Daily Bow: A Musical Home

Daily Bow LogoWithout a doubt, the single most important location to most people is their home. Whether you’re a child or adult, homemaker or busy professional, there’s something undeniably special and personal about the place that we return to at the end of the day. Magazines on home design abound, and making over one’s home seems to be a national past-time, if the program on my cable guide is any indication. If a man’s home is his castle, then the Victoria Times Colonist in Victoria, BC, has found a pair of musicians who are the undisputed kings of their own personal musical domain.

Bassist Gary Karr and his partner pianist Harmon Lewis have made appearances throughout the world in concert halls as celebrated as the Sydney Opera House, Carnegie Hall, La Scala, and Royal Albert Hall, but their favorite one is one much closer to their heart and their home. So close to their home, in fact, that it’s actually in it. Karr and Lewis, Americans by birth, moved to Victoria. BC, in 1995 after spending many summers in the area beginning in around 1971. They purchased a three-story house perched on a cliff and then proceeded to get to work on a project that is certain to elicit no end of envy from fellow musicians everywhere: they started building an in-home concert hall and studio to their exact specifications, preferences, and needs.
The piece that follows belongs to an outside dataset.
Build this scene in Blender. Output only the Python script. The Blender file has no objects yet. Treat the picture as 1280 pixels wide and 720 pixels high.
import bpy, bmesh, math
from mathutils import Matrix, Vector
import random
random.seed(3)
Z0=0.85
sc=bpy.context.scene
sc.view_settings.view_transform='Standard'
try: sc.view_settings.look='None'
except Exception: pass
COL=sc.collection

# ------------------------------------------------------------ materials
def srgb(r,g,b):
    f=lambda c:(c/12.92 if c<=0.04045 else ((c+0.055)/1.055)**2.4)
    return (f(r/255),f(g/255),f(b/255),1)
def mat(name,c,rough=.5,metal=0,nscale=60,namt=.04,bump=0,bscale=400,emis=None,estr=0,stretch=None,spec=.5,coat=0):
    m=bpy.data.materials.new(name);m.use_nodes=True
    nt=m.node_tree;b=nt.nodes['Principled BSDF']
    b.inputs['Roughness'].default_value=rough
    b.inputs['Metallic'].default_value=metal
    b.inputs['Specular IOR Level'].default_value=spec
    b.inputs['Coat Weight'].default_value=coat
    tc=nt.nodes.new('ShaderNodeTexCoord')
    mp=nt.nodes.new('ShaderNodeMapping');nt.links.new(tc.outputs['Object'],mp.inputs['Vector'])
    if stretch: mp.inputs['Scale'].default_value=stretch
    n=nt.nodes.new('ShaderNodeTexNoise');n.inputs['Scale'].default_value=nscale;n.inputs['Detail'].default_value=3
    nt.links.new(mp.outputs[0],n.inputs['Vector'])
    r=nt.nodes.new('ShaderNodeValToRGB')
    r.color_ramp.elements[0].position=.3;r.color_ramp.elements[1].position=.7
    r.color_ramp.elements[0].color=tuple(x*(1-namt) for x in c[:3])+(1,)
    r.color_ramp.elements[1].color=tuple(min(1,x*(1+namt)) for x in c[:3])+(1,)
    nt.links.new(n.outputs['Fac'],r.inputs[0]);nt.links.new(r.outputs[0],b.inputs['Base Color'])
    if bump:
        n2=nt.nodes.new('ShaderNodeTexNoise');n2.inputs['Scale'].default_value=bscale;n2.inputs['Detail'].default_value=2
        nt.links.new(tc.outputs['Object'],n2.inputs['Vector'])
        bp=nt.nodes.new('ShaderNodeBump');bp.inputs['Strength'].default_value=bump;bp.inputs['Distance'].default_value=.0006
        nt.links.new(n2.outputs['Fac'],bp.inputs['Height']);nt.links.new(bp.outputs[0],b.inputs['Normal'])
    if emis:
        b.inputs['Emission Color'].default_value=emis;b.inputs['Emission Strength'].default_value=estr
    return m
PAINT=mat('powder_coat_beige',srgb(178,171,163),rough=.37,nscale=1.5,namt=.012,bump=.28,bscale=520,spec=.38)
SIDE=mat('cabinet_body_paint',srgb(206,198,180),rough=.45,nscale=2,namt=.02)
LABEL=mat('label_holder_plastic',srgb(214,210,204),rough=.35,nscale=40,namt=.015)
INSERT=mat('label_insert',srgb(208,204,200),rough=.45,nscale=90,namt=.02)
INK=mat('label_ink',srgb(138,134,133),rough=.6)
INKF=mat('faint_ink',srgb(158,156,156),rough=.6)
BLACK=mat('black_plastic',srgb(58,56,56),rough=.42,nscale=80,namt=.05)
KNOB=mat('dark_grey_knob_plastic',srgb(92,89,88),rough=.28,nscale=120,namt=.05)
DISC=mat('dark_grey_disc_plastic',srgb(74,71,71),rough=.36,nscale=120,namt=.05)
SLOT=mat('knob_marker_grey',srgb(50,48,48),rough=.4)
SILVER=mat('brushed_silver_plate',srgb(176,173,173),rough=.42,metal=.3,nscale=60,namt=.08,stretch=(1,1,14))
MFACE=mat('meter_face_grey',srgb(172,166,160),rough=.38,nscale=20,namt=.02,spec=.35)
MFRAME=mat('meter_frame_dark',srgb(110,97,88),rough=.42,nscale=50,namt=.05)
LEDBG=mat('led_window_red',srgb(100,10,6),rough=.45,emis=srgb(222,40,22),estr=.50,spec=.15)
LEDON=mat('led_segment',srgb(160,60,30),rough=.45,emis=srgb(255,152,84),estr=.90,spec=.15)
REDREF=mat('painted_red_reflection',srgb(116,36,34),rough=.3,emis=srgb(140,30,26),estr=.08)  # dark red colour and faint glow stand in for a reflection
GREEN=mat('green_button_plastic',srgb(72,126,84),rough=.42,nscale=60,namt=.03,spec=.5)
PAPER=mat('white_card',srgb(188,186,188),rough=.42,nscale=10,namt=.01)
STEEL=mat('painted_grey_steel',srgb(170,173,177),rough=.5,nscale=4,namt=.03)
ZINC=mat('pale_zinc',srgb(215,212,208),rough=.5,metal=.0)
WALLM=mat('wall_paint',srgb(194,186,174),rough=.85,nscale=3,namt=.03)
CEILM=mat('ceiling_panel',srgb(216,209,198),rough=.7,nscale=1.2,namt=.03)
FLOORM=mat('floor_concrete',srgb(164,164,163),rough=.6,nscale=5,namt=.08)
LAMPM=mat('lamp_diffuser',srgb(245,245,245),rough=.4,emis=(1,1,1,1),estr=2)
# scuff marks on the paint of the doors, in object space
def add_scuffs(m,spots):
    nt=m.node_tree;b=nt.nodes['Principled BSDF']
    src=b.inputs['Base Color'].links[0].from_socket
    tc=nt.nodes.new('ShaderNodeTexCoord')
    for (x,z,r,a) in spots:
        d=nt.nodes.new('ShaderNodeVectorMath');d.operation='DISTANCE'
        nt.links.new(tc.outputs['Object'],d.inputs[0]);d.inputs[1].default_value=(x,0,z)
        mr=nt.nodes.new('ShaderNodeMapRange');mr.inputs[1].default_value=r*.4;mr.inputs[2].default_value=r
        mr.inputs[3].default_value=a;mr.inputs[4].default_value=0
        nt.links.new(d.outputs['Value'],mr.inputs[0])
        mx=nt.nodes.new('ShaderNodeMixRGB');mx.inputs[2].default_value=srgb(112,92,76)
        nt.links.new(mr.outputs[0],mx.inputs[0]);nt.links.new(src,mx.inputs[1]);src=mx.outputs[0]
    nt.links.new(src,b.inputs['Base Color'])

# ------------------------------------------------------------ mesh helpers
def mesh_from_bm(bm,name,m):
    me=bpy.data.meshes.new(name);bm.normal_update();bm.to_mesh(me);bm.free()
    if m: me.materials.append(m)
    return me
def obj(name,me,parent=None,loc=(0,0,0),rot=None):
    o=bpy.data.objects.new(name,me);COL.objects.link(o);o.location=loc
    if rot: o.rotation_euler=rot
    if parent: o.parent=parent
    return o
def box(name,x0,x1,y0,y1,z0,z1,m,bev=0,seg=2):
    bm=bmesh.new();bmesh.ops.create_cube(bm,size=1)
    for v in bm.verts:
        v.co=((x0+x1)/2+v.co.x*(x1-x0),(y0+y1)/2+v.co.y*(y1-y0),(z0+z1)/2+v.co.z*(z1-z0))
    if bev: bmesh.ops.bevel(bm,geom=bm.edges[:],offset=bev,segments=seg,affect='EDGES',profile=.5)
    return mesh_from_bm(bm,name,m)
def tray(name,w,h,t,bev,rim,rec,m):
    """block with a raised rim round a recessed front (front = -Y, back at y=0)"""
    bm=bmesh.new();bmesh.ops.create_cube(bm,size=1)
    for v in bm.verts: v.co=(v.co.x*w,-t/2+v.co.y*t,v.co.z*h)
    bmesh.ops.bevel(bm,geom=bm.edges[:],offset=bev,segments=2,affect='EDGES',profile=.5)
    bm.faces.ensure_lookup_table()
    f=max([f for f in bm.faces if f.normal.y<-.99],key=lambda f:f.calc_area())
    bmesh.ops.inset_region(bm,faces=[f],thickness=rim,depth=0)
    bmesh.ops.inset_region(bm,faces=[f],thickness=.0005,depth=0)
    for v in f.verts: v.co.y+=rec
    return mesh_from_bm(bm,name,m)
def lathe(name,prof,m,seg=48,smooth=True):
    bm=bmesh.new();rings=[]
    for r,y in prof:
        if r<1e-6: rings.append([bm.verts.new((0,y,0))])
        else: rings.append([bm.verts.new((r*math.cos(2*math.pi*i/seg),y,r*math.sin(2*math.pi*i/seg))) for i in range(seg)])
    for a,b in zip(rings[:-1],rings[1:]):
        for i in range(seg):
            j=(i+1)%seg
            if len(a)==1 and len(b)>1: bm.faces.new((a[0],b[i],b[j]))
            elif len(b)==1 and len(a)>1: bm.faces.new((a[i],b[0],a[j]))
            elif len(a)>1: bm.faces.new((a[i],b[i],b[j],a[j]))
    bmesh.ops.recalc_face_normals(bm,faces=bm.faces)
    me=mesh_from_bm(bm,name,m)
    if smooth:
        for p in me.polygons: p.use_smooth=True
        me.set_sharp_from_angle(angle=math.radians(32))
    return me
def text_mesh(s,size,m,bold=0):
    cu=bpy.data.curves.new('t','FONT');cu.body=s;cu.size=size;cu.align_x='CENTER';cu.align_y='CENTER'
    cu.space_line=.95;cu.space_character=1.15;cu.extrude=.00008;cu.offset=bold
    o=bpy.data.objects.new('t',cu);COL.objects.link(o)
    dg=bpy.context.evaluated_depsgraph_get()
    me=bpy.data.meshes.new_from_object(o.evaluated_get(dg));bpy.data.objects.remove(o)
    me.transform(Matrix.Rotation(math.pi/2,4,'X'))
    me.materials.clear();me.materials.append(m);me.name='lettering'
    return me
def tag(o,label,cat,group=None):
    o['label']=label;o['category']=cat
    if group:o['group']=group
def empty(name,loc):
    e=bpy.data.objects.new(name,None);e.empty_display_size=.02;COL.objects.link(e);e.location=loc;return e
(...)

The performance space is an intimate one, seating 30 people, and it doubles as a recording studio in which they have recorded many of their CD’s and rehearse for concerts. The space occupies what was originally a two-level storage room underneath the deck of the house, and the project was a do-it-yourself affair that took more than a little bit of work. To realize their goal of creating an acoustically superior space, Karr and Lewis brought the walls closer into the room and angled them to eliminate echo effects, and they added mirrors to help enliven the sound. The ceiling of the room, which was unfinished when they purchased the house, was another project that the pair needed to take on. They created an accordion-type ceiling and covered it with colorful floor tiles from Home Depot, deciding to go for a rainbow effect due to the shortage of supply in any one color at the local store.

Karr and Lewis speak of their decision with pride for several reasons. Firstly, the pair says that the decision is one of extraordinary convenience: “Here, we can record in our PJs if we like. We never look at the clock and we can play over and over. It’s a dream studio.” Secondly, the recording that takes place in the studio is directly under the pair’s control, which plays into an important part of Karr’s views on recording. Karr laments the extent to which the modern recording industry has distorted the human quality of recording, editing and modifying the raw material to manipulate just about anybody and anything into sounding perfect. Says Karr, “In the ’80s and ’90s, the recording industry set the wrong tempo–each step of editing took us further and further away from the human experience and recordings became very boring.” Karr and Lewis are seeking to take that boredom and distance from honest, real recording out of the equation in their own work. Lastly, the performance and recording space has been a very practical investment–the duo no longer needs to rent a studio or pay for the time, as it’s all done at home.

The musical influence in Karr’s and Lewis’s home is not limited to the performance space. As expected in a musician’s home, music and its paraphernalia reaches into every room and informs the decor. Karr collects clocks (“I think it is tied in with music, a way of dividing time.”), much like Dmitri Shostakovich, another clock-obsessed musician. Keyboard instruments also dominate the house, fittingly. Lewis’s 1896 grand piano, his Allen organ in the studio, a harpsichord, a player piano and a clavichord all share space in the house.  Karr has 14 double basses to add to the mix, and all of their personal effects live together in harmony with each other and show us that beautiful things happen when you let music into your life–no matter where you choose to put it!